_Information shown:_
---------------

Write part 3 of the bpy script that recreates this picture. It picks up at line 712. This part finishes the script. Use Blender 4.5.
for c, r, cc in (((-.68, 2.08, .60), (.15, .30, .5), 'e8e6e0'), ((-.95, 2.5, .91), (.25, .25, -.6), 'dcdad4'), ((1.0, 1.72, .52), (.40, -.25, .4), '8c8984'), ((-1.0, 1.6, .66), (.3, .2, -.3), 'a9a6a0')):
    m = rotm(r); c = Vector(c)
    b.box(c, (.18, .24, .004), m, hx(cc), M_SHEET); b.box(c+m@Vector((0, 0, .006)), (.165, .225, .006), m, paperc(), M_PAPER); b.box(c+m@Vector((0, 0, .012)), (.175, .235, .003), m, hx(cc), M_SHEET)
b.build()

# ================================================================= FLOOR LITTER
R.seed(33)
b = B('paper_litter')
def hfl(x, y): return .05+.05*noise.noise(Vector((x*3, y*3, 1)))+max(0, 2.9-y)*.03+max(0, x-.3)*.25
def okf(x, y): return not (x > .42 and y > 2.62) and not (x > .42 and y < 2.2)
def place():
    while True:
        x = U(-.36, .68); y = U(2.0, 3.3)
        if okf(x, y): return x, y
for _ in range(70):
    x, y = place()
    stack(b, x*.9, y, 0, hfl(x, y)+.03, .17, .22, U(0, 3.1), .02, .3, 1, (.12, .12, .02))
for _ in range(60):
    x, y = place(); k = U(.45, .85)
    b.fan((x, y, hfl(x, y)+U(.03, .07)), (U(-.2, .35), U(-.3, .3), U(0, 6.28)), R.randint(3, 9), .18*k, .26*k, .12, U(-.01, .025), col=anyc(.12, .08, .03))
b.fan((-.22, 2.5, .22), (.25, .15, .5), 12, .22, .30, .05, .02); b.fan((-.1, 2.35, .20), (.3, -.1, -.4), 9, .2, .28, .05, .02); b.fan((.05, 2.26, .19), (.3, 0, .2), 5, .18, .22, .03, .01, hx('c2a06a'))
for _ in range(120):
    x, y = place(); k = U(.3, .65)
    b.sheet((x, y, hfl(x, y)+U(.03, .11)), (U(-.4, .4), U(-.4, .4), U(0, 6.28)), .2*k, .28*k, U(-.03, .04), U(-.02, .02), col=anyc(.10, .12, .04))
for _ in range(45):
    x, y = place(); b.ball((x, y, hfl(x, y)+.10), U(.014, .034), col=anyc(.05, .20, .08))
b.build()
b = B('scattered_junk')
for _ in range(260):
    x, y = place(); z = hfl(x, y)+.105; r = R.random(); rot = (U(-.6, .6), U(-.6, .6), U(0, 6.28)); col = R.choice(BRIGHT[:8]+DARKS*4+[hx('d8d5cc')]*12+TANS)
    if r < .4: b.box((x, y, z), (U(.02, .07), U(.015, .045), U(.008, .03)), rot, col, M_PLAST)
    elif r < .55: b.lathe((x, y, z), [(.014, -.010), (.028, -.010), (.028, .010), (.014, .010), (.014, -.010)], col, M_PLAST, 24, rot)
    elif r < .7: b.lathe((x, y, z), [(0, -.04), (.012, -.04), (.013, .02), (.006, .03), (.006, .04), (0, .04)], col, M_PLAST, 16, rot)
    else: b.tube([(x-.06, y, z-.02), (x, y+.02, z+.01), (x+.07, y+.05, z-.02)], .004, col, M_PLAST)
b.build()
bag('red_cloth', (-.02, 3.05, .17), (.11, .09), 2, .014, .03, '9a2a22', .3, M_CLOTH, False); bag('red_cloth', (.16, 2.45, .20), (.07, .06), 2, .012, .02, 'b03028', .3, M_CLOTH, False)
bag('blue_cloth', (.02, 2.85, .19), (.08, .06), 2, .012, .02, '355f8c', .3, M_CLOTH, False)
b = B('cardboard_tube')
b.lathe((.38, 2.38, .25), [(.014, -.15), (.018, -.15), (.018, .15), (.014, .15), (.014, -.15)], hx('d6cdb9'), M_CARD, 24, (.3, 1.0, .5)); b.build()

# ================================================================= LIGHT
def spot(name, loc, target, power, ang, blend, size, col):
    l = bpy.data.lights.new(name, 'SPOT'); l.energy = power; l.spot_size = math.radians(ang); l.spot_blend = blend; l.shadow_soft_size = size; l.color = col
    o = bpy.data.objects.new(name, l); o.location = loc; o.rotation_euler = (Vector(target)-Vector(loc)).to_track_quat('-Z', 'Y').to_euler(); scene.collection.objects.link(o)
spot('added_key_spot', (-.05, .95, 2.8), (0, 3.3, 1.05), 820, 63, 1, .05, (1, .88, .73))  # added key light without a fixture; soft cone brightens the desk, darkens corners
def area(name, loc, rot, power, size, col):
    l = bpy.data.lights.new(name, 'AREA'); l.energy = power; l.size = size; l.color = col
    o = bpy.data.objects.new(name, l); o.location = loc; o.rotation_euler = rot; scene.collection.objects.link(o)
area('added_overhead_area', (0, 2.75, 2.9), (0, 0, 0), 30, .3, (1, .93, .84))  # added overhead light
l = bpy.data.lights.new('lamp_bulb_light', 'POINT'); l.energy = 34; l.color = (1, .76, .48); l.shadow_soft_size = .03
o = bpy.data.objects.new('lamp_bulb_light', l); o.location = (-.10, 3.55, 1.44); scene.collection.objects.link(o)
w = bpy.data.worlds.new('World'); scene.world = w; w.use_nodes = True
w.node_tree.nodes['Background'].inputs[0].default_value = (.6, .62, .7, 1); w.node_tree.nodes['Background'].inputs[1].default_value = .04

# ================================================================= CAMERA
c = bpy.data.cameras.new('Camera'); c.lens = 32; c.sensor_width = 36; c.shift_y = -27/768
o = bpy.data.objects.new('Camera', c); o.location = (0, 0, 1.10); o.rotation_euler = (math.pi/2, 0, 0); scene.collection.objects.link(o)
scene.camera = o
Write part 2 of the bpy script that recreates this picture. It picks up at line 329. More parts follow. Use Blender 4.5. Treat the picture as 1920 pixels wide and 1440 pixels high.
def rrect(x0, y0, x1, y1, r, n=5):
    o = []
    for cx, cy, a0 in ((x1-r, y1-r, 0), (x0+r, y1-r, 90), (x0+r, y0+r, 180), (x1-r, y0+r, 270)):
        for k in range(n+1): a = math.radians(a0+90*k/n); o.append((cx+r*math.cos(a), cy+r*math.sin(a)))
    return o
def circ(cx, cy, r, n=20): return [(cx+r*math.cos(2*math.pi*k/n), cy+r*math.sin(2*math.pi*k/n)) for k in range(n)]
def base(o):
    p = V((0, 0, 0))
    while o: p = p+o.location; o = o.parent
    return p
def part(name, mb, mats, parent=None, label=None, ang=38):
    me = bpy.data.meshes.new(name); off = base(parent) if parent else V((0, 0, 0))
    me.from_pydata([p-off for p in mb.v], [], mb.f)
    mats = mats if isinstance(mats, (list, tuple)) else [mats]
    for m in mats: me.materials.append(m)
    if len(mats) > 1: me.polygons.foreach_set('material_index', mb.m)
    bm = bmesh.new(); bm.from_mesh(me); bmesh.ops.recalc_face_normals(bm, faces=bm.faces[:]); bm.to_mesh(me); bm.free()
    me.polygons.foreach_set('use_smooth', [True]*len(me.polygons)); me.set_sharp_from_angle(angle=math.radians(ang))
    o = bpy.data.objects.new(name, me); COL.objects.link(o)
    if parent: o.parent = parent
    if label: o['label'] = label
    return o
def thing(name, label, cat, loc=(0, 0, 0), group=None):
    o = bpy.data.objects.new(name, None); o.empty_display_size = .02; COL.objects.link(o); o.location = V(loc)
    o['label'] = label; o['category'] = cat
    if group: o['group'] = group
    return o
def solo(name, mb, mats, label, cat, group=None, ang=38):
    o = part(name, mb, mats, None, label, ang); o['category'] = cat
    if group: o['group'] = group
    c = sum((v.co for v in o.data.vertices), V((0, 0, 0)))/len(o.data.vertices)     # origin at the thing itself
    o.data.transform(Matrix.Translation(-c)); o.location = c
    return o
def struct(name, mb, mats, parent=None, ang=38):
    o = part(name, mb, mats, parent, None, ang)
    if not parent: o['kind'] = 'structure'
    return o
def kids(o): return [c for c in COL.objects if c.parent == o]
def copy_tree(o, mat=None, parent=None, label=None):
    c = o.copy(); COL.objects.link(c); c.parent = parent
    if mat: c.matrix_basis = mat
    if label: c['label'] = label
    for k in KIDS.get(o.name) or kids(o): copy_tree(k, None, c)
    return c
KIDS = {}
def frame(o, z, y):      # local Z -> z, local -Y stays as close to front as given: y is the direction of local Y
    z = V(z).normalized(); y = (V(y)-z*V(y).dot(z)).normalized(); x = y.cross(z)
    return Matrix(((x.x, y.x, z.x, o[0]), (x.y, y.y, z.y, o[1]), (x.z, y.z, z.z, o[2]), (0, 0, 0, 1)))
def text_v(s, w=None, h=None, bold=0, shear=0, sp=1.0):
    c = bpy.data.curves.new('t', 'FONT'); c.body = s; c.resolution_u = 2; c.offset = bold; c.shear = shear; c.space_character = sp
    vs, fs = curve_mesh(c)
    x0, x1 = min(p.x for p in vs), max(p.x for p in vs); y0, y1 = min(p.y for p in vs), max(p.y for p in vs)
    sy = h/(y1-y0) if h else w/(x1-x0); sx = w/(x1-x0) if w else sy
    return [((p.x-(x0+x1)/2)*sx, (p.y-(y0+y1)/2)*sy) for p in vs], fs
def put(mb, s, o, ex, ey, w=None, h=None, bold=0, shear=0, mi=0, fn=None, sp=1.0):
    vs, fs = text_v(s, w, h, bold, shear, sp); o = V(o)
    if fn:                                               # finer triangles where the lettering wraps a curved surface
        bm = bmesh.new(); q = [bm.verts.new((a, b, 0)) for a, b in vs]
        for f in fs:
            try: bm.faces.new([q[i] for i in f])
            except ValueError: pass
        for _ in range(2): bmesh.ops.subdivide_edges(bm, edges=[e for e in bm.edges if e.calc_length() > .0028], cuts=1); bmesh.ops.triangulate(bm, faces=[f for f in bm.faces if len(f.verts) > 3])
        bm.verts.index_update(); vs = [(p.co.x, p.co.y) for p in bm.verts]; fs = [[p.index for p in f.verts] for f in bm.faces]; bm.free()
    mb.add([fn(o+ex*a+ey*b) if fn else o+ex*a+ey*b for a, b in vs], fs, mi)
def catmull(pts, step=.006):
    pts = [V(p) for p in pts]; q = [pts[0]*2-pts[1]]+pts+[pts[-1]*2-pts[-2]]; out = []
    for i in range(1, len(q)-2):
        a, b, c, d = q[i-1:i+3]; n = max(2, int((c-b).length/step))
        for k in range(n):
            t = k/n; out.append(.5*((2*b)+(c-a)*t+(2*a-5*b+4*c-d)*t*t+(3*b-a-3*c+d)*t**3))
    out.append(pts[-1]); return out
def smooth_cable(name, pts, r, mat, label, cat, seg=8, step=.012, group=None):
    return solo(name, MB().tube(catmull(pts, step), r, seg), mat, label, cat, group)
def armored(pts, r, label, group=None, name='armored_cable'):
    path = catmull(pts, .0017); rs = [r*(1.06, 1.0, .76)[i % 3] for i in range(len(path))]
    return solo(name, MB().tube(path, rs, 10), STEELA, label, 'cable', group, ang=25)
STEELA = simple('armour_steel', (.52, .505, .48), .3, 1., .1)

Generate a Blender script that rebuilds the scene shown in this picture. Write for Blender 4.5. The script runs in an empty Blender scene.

---------------

_Given problem:_
Count up every line above that has the word "recreates" in it; answer with the number alone.

_Full output:_
2